The records
>> start

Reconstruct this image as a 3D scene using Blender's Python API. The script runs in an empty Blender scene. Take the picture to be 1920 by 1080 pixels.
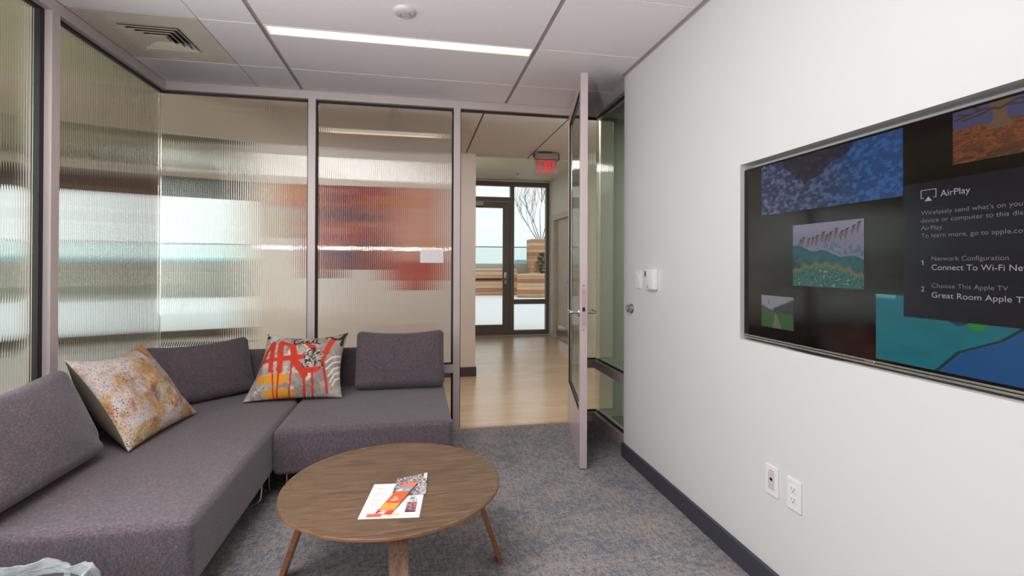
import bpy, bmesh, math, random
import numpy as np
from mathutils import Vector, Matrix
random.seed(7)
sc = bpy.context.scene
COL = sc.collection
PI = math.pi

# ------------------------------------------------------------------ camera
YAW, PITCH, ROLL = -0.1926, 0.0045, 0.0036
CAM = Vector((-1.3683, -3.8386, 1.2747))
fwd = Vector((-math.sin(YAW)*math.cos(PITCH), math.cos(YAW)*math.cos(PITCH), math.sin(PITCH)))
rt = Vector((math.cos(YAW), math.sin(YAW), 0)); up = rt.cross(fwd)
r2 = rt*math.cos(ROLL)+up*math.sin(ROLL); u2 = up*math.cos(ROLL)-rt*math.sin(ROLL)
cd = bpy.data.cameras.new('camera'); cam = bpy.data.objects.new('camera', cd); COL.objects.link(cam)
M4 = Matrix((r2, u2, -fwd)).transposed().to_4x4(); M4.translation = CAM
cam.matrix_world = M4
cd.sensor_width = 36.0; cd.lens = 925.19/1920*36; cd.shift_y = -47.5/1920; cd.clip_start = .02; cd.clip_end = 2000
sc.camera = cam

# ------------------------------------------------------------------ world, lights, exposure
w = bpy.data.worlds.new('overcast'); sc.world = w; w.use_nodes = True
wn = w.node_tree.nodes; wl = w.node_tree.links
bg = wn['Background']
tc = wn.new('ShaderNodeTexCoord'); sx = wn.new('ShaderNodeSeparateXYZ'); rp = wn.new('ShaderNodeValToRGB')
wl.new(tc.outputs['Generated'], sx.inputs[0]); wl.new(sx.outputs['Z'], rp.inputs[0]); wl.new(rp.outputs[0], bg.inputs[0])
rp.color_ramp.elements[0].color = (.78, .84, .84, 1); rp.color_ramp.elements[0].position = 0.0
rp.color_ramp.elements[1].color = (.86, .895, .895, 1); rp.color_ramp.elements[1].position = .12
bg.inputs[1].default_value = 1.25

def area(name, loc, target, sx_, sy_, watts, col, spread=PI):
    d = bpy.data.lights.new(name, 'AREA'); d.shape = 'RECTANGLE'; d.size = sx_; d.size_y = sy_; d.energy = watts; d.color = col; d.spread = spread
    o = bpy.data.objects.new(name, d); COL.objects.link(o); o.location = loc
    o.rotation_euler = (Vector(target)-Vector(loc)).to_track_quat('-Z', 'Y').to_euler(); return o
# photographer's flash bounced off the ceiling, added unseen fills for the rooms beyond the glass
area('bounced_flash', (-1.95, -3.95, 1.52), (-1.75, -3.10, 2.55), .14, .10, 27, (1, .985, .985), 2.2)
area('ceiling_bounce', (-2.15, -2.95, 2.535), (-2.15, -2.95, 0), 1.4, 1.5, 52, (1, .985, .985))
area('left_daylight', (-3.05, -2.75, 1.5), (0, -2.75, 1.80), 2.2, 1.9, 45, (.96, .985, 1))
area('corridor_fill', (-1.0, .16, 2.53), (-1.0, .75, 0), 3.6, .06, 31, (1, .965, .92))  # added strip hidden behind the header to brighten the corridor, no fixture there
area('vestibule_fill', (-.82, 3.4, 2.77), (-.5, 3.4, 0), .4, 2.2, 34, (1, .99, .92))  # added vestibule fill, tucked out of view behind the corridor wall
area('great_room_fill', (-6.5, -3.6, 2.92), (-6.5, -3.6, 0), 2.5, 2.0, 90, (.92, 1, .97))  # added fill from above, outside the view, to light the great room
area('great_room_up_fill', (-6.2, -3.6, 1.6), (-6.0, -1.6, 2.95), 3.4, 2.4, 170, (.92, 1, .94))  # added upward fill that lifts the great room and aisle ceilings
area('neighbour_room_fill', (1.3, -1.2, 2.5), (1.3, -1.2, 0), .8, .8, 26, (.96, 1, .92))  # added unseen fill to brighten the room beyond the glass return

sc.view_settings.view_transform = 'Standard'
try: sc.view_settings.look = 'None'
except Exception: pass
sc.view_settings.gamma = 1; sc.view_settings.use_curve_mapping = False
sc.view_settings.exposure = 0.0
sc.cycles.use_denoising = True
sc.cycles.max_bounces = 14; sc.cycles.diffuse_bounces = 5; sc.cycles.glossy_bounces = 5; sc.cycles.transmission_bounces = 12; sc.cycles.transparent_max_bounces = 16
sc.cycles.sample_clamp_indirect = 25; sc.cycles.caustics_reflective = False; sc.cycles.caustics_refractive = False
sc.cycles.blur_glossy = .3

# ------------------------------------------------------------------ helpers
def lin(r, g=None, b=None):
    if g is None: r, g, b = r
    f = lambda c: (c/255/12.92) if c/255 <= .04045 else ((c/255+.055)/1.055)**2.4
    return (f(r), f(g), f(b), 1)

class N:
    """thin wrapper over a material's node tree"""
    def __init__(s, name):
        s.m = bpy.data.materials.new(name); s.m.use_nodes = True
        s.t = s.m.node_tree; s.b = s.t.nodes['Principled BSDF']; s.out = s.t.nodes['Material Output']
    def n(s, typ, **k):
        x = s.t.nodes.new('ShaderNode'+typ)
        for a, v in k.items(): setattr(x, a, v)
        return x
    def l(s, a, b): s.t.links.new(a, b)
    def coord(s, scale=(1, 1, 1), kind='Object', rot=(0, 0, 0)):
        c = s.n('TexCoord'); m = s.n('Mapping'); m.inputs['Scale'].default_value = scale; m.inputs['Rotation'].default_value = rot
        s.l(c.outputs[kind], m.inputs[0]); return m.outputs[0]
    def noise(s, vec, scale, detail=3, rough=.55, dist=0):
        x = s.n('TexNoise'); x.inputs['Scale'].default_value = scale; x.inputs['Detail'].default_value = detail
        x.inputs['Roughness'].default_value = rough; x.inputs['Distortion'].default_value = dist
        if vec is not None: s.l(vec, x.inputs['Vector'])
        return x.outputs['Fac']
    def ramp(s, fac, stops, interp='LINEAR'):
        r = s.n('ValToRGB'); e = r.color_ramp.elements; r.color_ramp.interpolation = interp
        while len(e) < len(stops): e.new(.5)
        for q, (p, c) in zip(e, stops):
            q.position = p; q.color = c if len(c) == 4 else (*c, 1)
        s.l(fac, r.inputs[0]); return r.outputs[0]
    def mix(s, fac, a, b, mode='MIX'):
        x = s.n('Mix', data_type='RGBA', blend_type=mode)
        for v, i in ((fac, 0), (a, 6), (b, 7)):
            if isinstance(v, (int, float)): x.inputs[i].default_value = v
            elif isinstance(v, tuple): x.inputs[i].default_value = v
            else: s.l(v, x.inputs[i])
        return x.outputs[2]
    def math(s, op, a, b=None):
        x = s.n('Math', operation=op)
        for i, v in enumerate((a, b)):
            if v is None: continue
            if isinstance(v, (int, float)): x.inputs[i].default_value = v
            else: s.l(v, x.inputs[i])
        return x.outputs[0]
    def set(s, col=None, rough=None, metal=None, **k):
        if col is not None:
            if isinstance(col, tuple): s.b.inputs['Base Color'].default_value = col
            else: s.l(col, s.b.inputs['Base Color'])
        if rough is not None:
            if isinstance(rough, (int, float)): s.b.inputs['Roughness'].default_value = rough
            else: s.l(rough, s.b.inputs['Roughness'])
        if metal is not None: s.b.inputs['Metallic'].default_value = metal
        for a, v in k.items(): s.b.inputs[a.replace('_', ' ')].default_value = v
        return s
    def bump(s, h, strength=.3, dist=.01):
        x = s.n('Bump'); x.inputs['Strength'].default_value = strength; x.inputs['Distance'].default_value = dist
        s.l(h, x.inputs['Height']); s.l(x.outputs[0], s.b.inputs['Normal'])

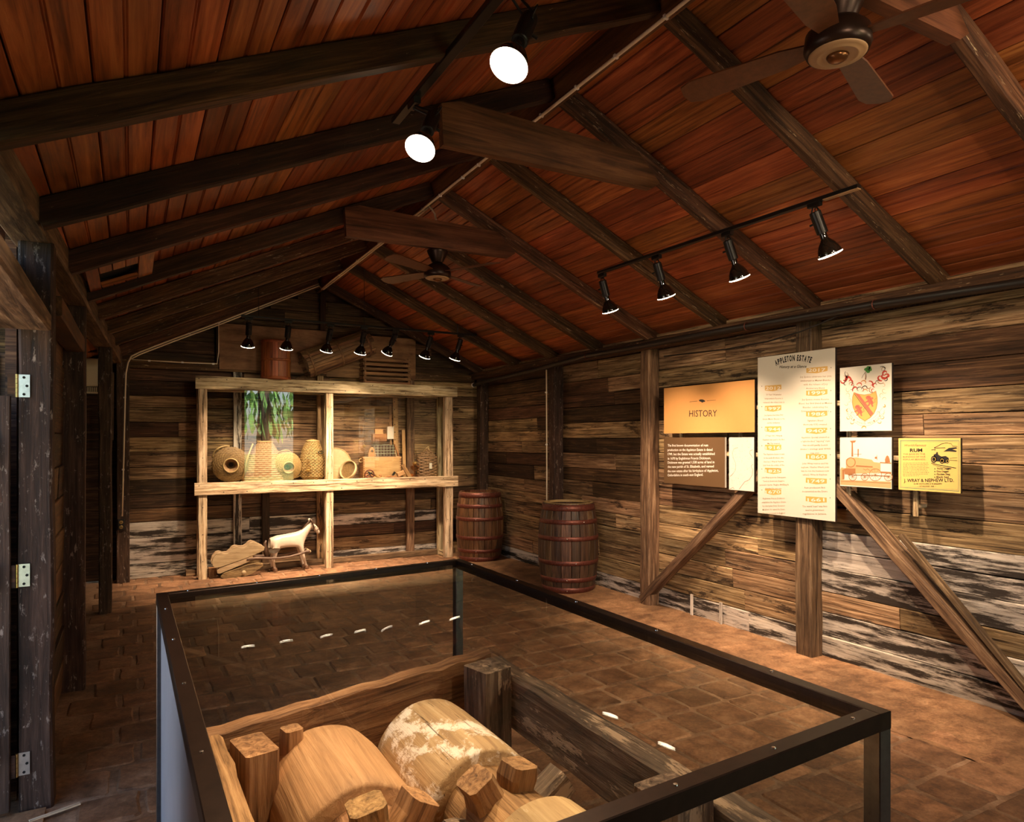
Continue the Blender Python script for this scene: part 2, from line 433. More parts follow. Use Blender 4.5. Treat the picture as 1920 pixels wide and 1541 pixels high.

>> end

Your goal
Repeat exactly the lines from the first line of the records above through the line containing "PI = math.pi", both included. Leave out the pictures.

Complete response
Reconstruct this image as a 3D scene using Blender's Python API. The script runs in an empty Blender scene. Take the picture to be 1920 by 1080 pixels.
import bpy, bmesh, math, random
import numpy as np
from mathutils import Vector, Matrix
random.seed(7)
sc = bpy.context.scene
COL = sc.collection
PI = math.pi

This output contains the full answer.